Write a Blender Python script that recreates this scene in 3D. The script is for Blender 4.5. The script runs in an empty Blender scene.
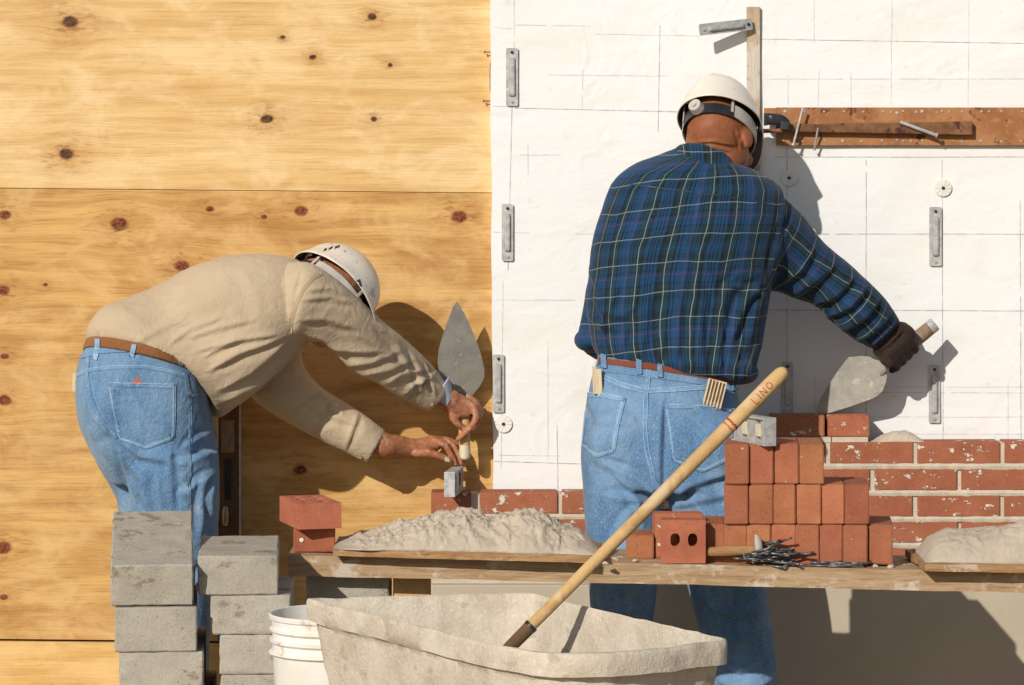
import bpy, bmesh, math, random
import numpy as np
from mathutils import Vector, Matrix, noise
from mathutils.bvhtree import BVHTree
random.seed(7); rng = np.random.default_rng(5)
R = math.radians
C = bpy.context.scene.collection
F, D, HY, H = 3400.0, 8.5, 170.0, 1.45
YOFF, POSE = 0., None
cl = lambda v: max(0., min(1., v))
def P(px, py, Y):
    # lean of the two bodies: heads and hands nearer the wall, standing legs nearer the plank
    if POSE == 'stand':
        a = (.04+.06*cl((py-150)/150))*(1-cl((py-390)/160)); t = cl((px-760)/110) if py < 400 else 0; Y += a*(1-t)+.04*t
    elif POSE == 'bend': Y += .08*cl((px-375)/60)
    Y = Y+YOFF; s = (Y+D)/F
    return Vector(((px-512)*s, Y, H-(py-HY)*s))
def S(Y): return F/(Y+D)            # pixels per metre at depth Y
# ------------------------------------------------------------------ materials
class N:
    def __init__(s, name):
        s.m = bpy.data.materials.new(name); s.m.use_nodes = True
        s.t = s.m.node_tree; s.b = s.t.nodes['Principled BSDF']
        s.b.inputs['Specular IOR Level'].default_value = .3
        s.co = s.t.nodes.new('ShaderNodeTexCoord').outputs['Object']
        oi = s.t.nodes.new('ShaderNodeObjectInfo')
        s.rnd = oi.outputs['Random']
    def n(s, ty, ins=(), **kw):
        nd = s.t.nodes.new('ShaderNode'+ty)
        for k, v in kw.items(): setattr(nd, k, v)
        for k, v in (ins.items() if isinstance(ins, dict) else enumerate(ins)):
            if v is None: continue
            if isinstance(v, bpy.types.NodeSocket): s.t.links.new(v, nd.inputs[k])
            else: nd.inputs[k].default_value = v
        return nd
    def math(s, op, a, b=None, c=None, clamp=False):
        return s.n('Math', [a, b, c], operation=op, use_clamp=clamp).outputs[0]
    def vmath(s, op, a, b=None): return s.n('VectorMath', [a, b], operation=op).outputs[0]
    def scale(s, v, sc): return s.vmath('MULTIPLY', v, sc)
    def noise(s, v, scale, detail=4, rough=.55, dist=0):
        return s.n('TexNoise', {'Vector': v, 'Scale': scale, 'Detail': detail, 'Roughness': rough, 'Distortion': dist}).outputs['Fac']
    def step(s, v, lo, hi, a=0., b=1.):
        return s.n('MapRange', {'Value': v, 'From Min': lo, 'From Max': hi, 'To Min': a, 'To Max': b}, interpolation_type='SMOOTHSTEP').outputs[0]
    def mix(s, f, a, b, blend='MIX'):
        nd = s.n('Mix', data_type='RGBA', blend_type=blend)
        for i, v in ((0, f), (6, a), (7, b)):
            if isinstance(v, bpy.types.NodeSocket): s.t.links.new(v, nd.inputs[i])
            else: nd.inputs[i].default_value = v if i == 0 else (*v, 1) if len(v) == 3 else v
        return nd.outputs[2]
    def col(s, c):
        if isinstance(c, bpy.types.NodeSocket): s.t.links.new(c, s.b.inputs['Base Color'])
        else: s.b.inputs['Base Color'].default_value = (*c, 1)
    def rough(s, r):
        if isinstance(r, bpy.types.NodeSocket): s.t.links.new(r, s.b.inputs['Roughness'])
        else: s.b.inputs['Roughness'].default_value = r
    def bump(s, h, dist=.002, strength=1.0, prev=None):
        b = s.n('Bump', {'Height': h, 'Distance': dist, 'Strength': strength})
        if prev: s.t.links.new(prev, b.inputs['Normal'])
        s.t.links.new(b.outputs[0], s.b.inputs['Normal']); return b.outputs[0]
    def shifted(s):
        return s.vmath('ADD', s.co, s.n('CombineXYZ', [s.math('MULTIPLY', s.rnd, 37.), s.math('MULTIPLY', s.rnd, 91.), s.math('MULTIPLY', s.rnd, 13.)]).outputs[0])

def mottled(name, c1, c2, scale=8, rough=.85, bscale=200, bdist=.001, spots=None, spot_scale=30, spot_lo=.6, metal=0, jitter=.0, c3=None, lo=.35, hi=.65):
    k = N(name); v = k.shifted()
    f = k.step(k.noise(v, scale, 6, .6), lo, hi)
    c = k.mix(f, c1, c2)
    if c3: c = k.mix(k.step(k.noise(v, scale*5, 4, .6), .5, .75), c, c3)
    if spots: c = k.mix(k.step(k.noise(v, spot_scale, 5, .65), spot_lo, spot_lo+.06), c, spots)
    if jitter:
        hsv = k.n('HueSaturation', {'Value': k.math('MULTIPLY_ADD', k.rnd, jitter, 1-jitter/2), 'Color': c}); c = hsv.outputs[0]
    k.col(c); k.rough(rough); k.b.inputs['Metallic'].default_value = metal
    h = k.math('ADD', k.noise(v, bscale, 6, .65), k.math('MULTIPLY', k.noise(v, bscale/6, 3), 1.5))
    k.bump(h, bdist)
    return k.m

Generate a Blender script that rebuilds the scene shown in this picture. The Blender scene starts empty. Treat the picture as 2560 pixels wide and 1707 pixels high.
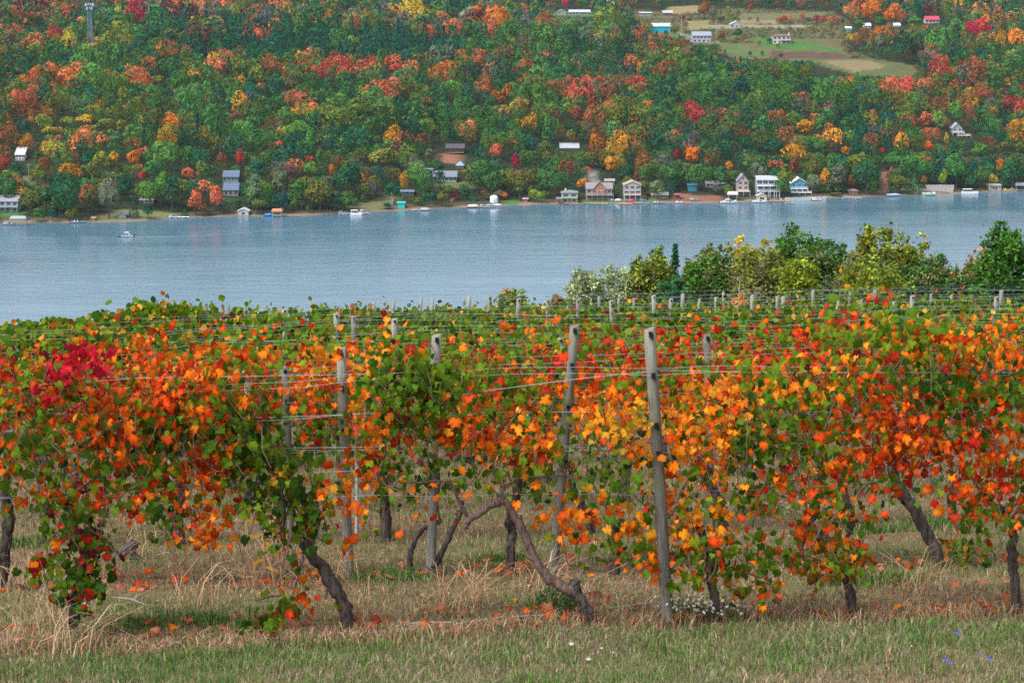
import bpy, math, random
import numpy as np
from mathutils import Vector, Matrix, Quaternion, noise as mnoise

random.seed(7)
RNG = np.random.default_rng(11)
SC = bpy.context.scene
COL = SC.collection
R_ = math.radians

# ------------------------------------------------------------------ camera
PITCH = R_(9.509)
CAMP = np.array([0.0, 0.0, 118.0])
FPX = 5615.0
CX, CY = 1280.0, 853.5
FW = np.array([0.0, math.cos(PITCH), -math.sin(PITCH)])
RT = np.array([1.0, 0.0, 0.0])
UP = np.array([0.0, math.sin(PITCH), math.cos(PITCH)])
cd = bpy.data.cameras.new('camera')
cam = bpy.data.objects.new('camera', cd)
COL.objects.link(cam)
cam.location = CAMP
cam.rotation_euler = (math.pi / 2 - PITCH, 0, 0)
cd.sensor_width = 36.0
cd.sensor_fit = 'HORIZONTAL'
cd.lens = 36.0 * FPX / 2560.0
cd.clip_start = 0.5
cd.clip_end = 8000.0
cd.dof.use_dof = True
cd.dof.focus_distance = 40.0
cd.dof.aperture_fstop = 9.0
SC.camera = cam

# ------------------------------------------------------------------ light
SUN_EL, SUN_AZ = R_(55), R_(236)          # azimuth measured clockwise from +Y
w = bpy.data.worlds.new("World")
SC.world = w
w.use_nodes = True
nt = w.node_tree
nt.nodes.clear()
sky = nt.nodes.new('ShaderNodeTexSky')
sky.sky_type = 'NISHITA'
sky.sun_disc = False
sky.sun_elevation = SUN_EL
sky.sun_rotation = SUN_AZ
sky.altitude = 250
sky.air_density = 1.0
sky.dust_density = 4.0
sky.ozone_density = 1.0
hs = nt.nodes.new('ShaderNodeHueSaturation')
hs.inputs['Saturation'].default_value = 0.48
bg = nt.nodes.new('ShaderNodeBackground')
bg.inputs['Strength'].default_value = 0.125
wo = nt.nodes.new('ShaderNodeOutputWorld')
nt.links.new(sky.outputs[0], hs.inputs['Color'])
nt.links.new(hs.outputs[0], bg.inputs['Color'])
nt.links.new(bg.outputs[0], wo.inputs['Surface'])
sd = bpy.data.lights.new('sun', 'SUN')
sd.energy = 1.5
sd.angle = R_(34)
sd.color = (1.0, 0.96, 0.90)
sun = bpy.data.objects.new('sun', sd)
COL.objects.link(sun)
sdir = Vector((math.sin(SUN_AZ) * math.cos(SUN_EL), math.cos(SUN_AZ) * math.cos(SUN_EL), math.sin(SUN_EL)))
sun.rotation_mode = 'QUATERNION'
sun.rotation_quaternion = sdir.to_track_quat('Z', 'Y')
sun.location = (0, 0, 180)
VS = SC.view_settings
VS.view_transform = 'Standard'
VS.look = 'None'
VS.gamma = 1.0
VS.use_curve_mapping = False
VS.exposure = 1.22
CY_ = SC.cycles
CY_.use_denoising = False
CY_.use_adaptive_sampling = False
CY_.max_bounces = 6
CY_.diffuse_bounces = 3
CY_.glossy_bounces = 2
CY_.transmission_bounces = 3
CY_.transparent_max_bounces = 4
CY_.volume_bounces = 0
CY_.sample_clamp_indirect = 4.0
CY_.caustics_reflective = False
CY_.caustics_refractive = False

# ------------------------------------------------------------------ projection helpers
K = 2560.0 / 2352.0


def ray(X, Y):
    return FW + RT * ((X - CX) / FPX) + UP * ((CY - Y) / FPX)


def P(X, Y, d):
    return CAMP + ray(X, Y) * d


def proj(p):
    p = np.asarray(p, float) - CAMP
    d = p @ FW
    return CX + FPX * (p @ RT) / d, CY - FPX * (p @ UP) / d, d


def sm(a, b, x):
    t = np.clip((np.asarray(x, float) - a) / (b - a), 0, 1)
    return t * t * (3 - 2 * t)


TAN_N = math.tan(R_(7.92))


def gz(x, y):
    x = np.asarray(x, float)
    y = np.asarray(y, float)
    z = 118 - 2.32 - y * TAN_N + 0.021 * np.clip(x, -40, 40)
    l = np.clip(-x - 3, 0, 25)
    z = z - 0.004 * l * l * sm(18, 38, y)
    e = np.clip(y - 62, 0, None)
    z = z - 0.138 * (np.sqrt(e * e + 100) - 10)
    z = z + 0.55 * (1 - sm(1, 9, y))
    z = z + 0.018 * np.sin(x * 2.1 + 0.7 * np.sin(y * 1.3)) * np.sin(y * 1.7 + 1) + 0.010 * np.sin(x * 5.3 + y * 3.1)
    return np.maximum(z, -6 + 0 * z)


def ghit(X, Y, y0=6, y1=120):
    r = ray(X, Y)
    t = np.linspace(y0, y1, 6000)
    p = CAMP[None] + r[None] * t[:, None]
    b = p[:, 2] < gz(p[:, 0], p[:, 1])
    i = int(np.argmax(b))
    return p[i]


def lake_hit(X, Y):
    r = ray(X, Y)
    return CAMP + r * (CAMP[2] / -r[2])


SHORE = [(-400, 560), (0, 557), (150, 557), (300, 555), (360, 552), (430, 545), (520, 543), (600, 540), (740, 541), (870, 532), (1000, 526), (1150, 519),
         (1300, 512), (1450, 510), (1600, 508), (1750, 507), (1900, 504), (2050, 496), (2200, 491), (2350, 487), (2450, 482), (2560, 477), (3000, 466)]
_sh = np.array([lake_hit(*q)[:2] for q in SHORE])
_sh = np.vstack([[-900, _sh[0][1] - 60], _sh, [900, _sh[-1][1] + 100]])
S_ = [-60, -6, 0, 3, 9, 25, 60, 150, 300, 400, 550, 750, 950, 1300, 1700]
H_ = [-5, -.7, 0, 0.5, 1.3, 3.0, 9, 26, 52, 66, 73.5, 81, 93, 128, 170]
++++
▸ **What you are asked to do**
Find each line in the records holding the string "pixels" and show it.

▸ **Written reply**
def S(Y): return F/(Y+D)            # pixels per metre at depth Y
Generate a Blender script that rebuilds the scene shown in this picture. The Blender scene starts empty. Treat the picture as 2560 pixels wide and 1707 pixels high.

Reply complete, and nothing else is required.